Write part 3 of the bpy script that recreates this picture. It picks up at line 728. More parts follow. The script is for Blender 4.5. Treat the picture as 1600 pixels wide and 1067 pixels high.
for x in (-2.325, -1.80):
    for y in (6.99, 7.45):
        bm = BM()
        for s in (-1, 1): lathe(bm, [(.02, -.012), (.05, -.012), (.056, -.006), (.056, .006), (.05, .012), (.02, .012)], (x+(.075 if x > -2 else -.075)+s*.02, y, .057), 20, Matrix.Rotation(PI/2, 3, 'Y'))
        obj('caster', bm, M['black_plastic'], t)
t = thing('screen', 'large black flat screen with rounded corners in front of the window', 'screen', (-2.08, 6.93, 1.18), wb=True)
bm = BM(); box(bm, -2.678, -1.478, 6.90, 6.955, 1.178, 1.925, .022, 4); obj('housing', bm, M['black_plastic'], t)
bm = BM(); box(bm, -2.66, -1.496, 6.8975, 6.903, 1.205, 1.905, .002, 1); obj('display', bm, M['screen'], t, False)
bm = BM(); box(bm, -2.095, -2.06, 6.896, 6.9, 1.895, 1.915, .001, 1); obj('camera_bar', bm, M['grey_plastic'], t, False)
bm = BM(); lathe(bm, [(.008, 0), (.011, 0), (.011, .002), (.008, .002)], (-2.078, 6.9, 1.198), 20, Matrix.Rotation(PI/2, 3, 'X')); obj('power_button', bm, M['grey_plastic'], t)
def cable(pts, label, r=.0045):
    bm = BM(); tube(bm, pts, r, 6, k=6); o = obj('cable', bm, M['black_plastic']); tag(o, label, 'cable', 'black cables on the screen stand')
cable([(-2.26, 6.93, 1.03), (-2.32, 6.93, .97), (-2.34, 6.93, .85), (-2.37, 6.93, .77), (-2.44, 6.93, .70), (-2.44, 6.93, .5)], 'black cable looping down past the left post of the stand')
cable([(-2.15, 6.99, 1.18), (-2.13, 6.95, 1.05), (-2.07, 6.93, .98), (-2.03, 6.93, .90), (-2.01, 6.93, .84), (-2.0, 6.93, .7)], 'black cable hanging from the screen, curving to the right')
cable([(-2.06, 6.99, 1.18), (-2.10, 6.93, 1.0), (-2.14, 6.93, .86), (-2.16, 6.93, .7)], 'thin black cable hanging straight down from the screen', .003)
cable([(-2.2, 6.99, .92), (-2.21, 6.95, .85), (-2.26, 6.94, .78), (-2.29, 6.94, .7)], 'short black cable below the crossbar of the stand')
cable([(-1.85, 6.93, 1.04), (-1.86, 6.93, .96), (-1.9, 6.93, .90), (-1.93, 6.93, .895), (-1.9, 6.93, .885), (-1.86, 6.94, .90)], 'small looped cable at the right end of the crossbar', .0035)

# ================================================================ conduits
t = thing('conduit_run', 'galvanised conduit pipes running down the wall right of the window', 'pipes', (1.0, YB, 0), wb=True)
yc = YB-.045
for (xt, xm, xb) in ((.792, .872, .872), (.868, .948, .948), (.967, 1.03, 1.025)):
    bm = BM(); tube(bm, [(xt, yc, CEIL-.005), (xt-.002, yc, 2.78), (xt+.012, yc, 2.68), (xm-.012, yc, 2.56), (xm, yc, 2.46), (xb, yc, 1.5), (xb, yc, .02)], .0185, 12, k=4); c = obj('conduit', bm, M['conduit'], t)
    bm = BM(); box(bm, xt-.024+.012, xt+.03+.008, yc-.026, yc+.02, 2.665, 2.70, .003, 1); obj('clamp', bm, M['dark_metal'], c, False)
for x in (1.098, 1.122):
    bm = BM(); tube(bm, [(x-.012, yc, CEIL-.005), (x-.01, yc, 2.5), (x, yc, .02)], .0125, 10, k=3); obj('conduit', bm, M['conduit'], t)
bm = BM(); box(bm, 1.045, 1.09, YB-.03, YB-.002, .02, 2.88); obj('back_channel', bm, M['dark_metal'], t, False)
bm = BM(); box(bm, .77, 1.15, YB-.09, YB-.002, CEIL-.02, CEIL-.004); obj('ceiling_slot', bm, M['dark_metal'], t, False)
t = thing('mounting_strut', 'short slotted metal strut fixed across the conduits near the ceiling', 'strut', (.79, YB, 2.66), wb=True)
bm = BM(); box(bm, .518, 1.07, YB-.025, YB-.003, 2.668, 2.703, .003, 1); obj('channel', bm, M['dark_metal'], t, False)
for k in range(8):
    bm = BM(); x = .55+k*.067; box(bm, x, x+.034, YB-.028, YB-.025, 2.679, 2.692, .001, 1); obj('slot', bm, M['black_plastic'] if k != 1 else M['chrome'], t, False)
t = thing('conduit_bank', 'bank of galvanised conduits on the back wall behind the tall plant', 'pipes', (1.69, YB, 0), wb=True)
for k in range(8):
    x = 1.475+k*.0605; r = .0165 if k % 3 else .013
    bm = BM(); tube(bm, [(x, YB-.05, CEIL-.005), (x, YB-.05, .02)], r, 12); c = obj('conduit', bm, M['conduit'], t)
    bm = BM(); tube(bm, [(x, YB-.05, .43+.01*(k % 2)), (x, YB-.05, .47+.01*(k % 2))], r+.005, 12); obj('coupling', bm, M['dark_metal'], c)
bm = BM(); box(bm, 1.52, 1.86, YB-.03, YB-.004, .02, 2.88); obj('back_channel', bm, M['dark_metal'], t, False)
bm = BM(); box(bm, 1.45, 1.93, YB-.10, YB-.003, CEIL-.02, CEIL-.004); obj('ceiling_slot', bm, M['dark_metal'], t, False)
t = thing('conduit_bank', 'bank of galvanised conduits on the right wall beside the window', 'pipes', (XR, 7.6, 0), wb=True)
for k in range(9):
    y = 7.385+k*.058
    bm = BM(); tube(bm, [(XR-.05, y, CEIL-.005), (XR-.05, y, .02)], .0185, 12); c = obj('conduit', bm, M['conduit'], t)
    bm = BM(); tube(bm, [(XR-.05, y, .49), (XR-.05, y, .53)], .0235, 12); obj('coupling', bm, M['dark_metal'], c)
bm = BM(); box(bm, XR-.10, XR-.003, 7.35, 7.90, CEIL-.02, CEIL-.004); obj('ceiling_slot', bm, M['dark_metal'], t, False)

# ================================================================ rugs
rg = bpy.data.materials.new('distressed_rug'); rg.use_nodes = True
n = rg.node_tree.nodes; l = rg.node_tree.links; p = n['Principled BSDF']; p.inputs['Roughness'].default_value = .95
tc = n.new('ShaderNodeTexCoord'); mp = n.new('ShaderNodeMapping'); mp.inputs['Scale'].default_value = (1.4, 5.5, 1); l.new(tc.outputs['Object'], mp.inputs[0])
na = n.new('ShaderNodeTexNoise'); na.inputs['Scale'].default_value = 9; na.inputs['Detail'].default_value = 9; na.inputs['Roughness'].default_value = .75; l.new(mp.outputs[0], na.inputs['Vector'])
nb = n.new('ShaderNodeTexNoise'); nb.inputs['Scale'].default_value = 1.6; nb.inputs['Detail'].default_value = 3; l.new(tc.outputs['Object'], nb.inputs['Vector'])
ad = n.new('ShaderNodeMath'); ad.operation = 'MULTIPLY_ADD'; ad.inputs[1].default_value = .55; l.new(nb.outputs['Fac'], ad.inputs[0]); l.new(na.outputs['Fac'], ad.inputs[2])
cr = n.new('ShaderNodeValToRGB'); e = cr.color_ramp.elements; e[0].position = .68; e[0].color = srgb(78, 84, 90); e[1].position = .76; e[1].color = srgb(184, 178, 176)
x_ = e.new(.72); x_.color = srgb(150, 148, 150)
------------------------
> _Directive_
Transcribe the whole listing exactly.

> _Task output_
Write part 3 of the bpy script that recreates this picture. It picks up at line 728. More parts follow. The script is for Blender 4.5. Treat the picture as 1600 pixels wide and 1067 pixels high.
for x in (-2.325, -1.80):
    for y in (6.99, 7.45):
        bm = BM()
        for s in (-1, 1): lathe(bm, [(.02, -.012), (.05, -.012), (.056, -.006), (.056, .006), (.05, .012), (.02, .012)], (x+(.075 if x > -2 else -.075)+s*.02, y, .057), 20, Matrix.Rotation(PI/2, 3, 'Y'))
        obj('caster', bm, M['black_plastic'], t)
t = thing('screen', 'large black flat screen with rounded corners in front of the window', 'screen', (-2.08, 6.93, 1.18), wb=True)
bm = BM(); box(bm, -2.678, -1.478, 6.90, 6.955, 1.178, 1.925, .022, 4); obj('housing', bm, M['black_plastic'], t)
bm = BM(); box(bm, -2.66, -1.496, 6.8975, 6.903, 1.205, 1.905, .002, 1); obj('display', bm, M['screen'], t, False)
bm = BM(); box(bm, -2.095, -2.06, 6.896, 6.9, 1.895, 1.915, .001, 1); obj('camera_bar', bm, M['grey_plastic'], t, False)
bm = BM(); lathe(bm, [(.008, 0), (.011, 0), (.011, .002), (.008, .002)], (-2.078, 6.9, 1.198), 20, Matrix.Rotation(PI/2, 3, 'X')); obj('power_button', bm, M['grey_plastic'], t)
def cable(pts, label, r=.0045):
    bm = BM(); tube(bm, pts, r, 6, k=6); o = obj('cable', bm, M['black_plastic']); tag(o, label, 'cable', 'black cables on the screen stand')
cable([(-2.26, 6.93, 1.03), (-2.32, 6.93, .97), (-2.34, 6.93, .85), (-2.37, 6.93, .77), (-2.44, 6.93, .70), (-2.44, 6.93, .5)], 'black cable looping down past the left post of the stand')
cable([(-2.15, 6.99, 1.18), (-2.13, 6.95, 1.05), (-2.07, 6.93, .98), (-2.03, 6.93, .90), (-2.01, 6.93, .84), (-2.0, 6.93, .7)], 'black cable hanging from the screen, curving to the right')
cable([(-2.06, 6.99, 1.18), (-2.10, 6.93, 1.0), (-2.14, 6.93, .86), (-2.16, 6.93, .7)], 'thin black cable hanging straight down from the screen', .003)
cable([(-2.2, 6.99, .92), (-2.21, 6.95, .85), (-2.26, 6.94, .78), (-2.29, 6.94, .7)], 'short black cable below the crossbar of the stand')
cable([(-1.85, 6.93, 1.04), (-1.86, 6.93, .96), (-1.9, 6.93, .90), (-1.93, 6.93, .895), (-1.9, 6.93, .885), (-1.86, 6.94, .90)], 'small looped cable at the right end of the crossbar', .0035)

# ================================================================ conduits
t = thing('conduit_run', 'galvanised conduit pipes running down the wall right of the window', 'pipes', (1.0, YB, 0), wb=True)
yc = YB-.045
for (xt, xm, xb) in ((.792, .872, .872), (.868, .948, .948), (.967, 1.03, 1.025)):
    bm = BM(); tube(bm, [(xt, yc, CEIL-.005), (xt-.002, yc, 2.78), (xt+.012, yc, 2.68), (xm-.012, yc, 2.56), (xm, yc, 2.46), (xb, yc, 1.5), (xb, yc, .02)], .0185, 12, k=4); c = obj('conduit', bm, M['conduit'], t)
    bm = BM(); box(bm, xt-.024+.012, xt+.03+.008, yc-.026, yc+.02, 2.665, 2.70, .003, 1); obj('clamp', bm, M['dark_metal'], c, False)
for x in (1.098, 1.122):
    bm = BM(); tube(bm, [(x-.012, yc, CEIL-.005), (x-.01, yc, 2.5), (x, yc, .02)], .0125, 10, k=3); obj('conduit', bm, M['conduit'], t)
bm = BM(); box(bm, 1.045, 1.09, YB-.03, YB-.002, .02, 2.88); obj('back_channel', bm, M['dark_metal'], t, False)
bm = BM(); box(bm, .77, 1.15, YB-.09, YB-.002, CEIL-.02, CEIL-.004); obj('ceiling_slot', bm, M['dark_metal'], t, False)
t = thing('mounting_strut', 'short slotted metal strut fixed across the conduits near the ceiling', 'strut', (.79, YB, 2.66), wb=True)
bm = BM(); box(bm, .518, 1.07, YB-.025, YB-.003, 2.668, 2.703, .003, 1); obj('channel', bm, M['dark_metal'], t, False)
for k in range(8):
    bm = BM(); x = .55+k*.067; box(bm, x, x+.034, YB-.028, YB-.025, 2.679, 2.692, .001, 1); obj('slot', bm, M['black_plastic'] if k != 1 else M['chrome'], t, False)
t = thing('conduit_bank', 'bank of galvanised conduits on the back wall behind the tall plant', 'pipes', (1.69, YB, 0), wb=True)
for k in range(8):
    x = 1.475+k*.0605; r = .0165 if k % 3 else .013
    bm = BM(); tube(bm, [(x, YB-.05, CEIL-.005), (x, YB-.05, .02)], r, 12); c = obj('conduit', bm, M['conduit'], t)
    bm = BM(); tube(bm, [(x, YB-.05, .43+.01*(k % 2)), (x, YB-.05, .47+.01*(k % 2))], r+.005, 12); obj('coupling', bm, M['dark_metal'], c)
bm = BM(); box(bm, 1.52, 1.86, YB-.03, YB-.004, .02, 2.88); obj('back_channel', bm, M['dark_metal'], t, False)
bm = BM(); box(bm, 1.45, 1.93, YB-.10, YB-.003, CEIL-.02, CEIL-.004); obj('ceiling_slot', bm, M['dark_metal'], t, False)
t = thing('conduit_bank', 'bank of galvanised conduits on the right wall beside the window', 'pipes', (XR, 7.6, 0), wb=True)
for k in range(9):
    y = 7.385+k*.058
    bm = BM(); tube(bm, [(XR-.05, y, CEIL-.005), (XR-.05, y, .02)], .0185, 12); c = obj('conduit', bm, M['conduit'], t)
    bm = BM(); tube(bm, [(XR-.05, y, .49), (XR-.05, y, .53)], .0235, 12); obj('coupling', bm, M['dark_metal'], c)
bm = BM(); box(bm, XR-.10, XR-.003, 7.35, 7.90, CEIL-.02, CEIL-.004); obj('ceiling_slot', bm, M['dark_metal'], t, False)

# ================================================================ rugs
rg = bpy.data.materials.new('distressed_rug'); rg.use_nodes = True
n = rg.node_tree.nodes; l = rg.node_tree.links; p = n['Principled BSDF']; p.inputs['Roughness'].default_value = .95
tc = n.new('ShaderNodeTexCoord'); mp = n.new('ShaderNodeMapping'); mp.inputs['Scale'].default_value = (1.4, 5.5, 1); l.new(tc.outputs['Object'], mp.inputs[0])
na = n.new('ShaderNodeTexNoise'); na.inputs['Scale'].default_value = 9; na.inputs['Detail'].default_value = 9; na.inputs['Roughness'].default_value = .75; l.new(mp.outputs[0], na.inputs['Vector'])
nb = n.new('ShaderNodeTexNoise'); nb.inputs['Scale'].default_value = 1.6; nb.inputs['Detail'].default_value = 3; l.new(tc.outputs['Object'], nb.inputs['Vector'])
ad = n.new('ShaderNodeMath'); ad.operation = 'MULTIPLY_ADD'; ad.inputs[1].default_value = .55; l.new(nb.outputs['Fac'], ad.inputs[0]); l.new(na.outputs['Fac'], ad.inputs[2])
cr = n.new('ShaderNodeValToRGB'); e = cr.color_ramp.elements; e[0].position = .68; e[0].color = srgb(78, 84, 90); e[1].position = .76; e[1].color = srgb(184, 178, 176)
x_ = e.new(.72); x_.color = srgb(150, 148, 150)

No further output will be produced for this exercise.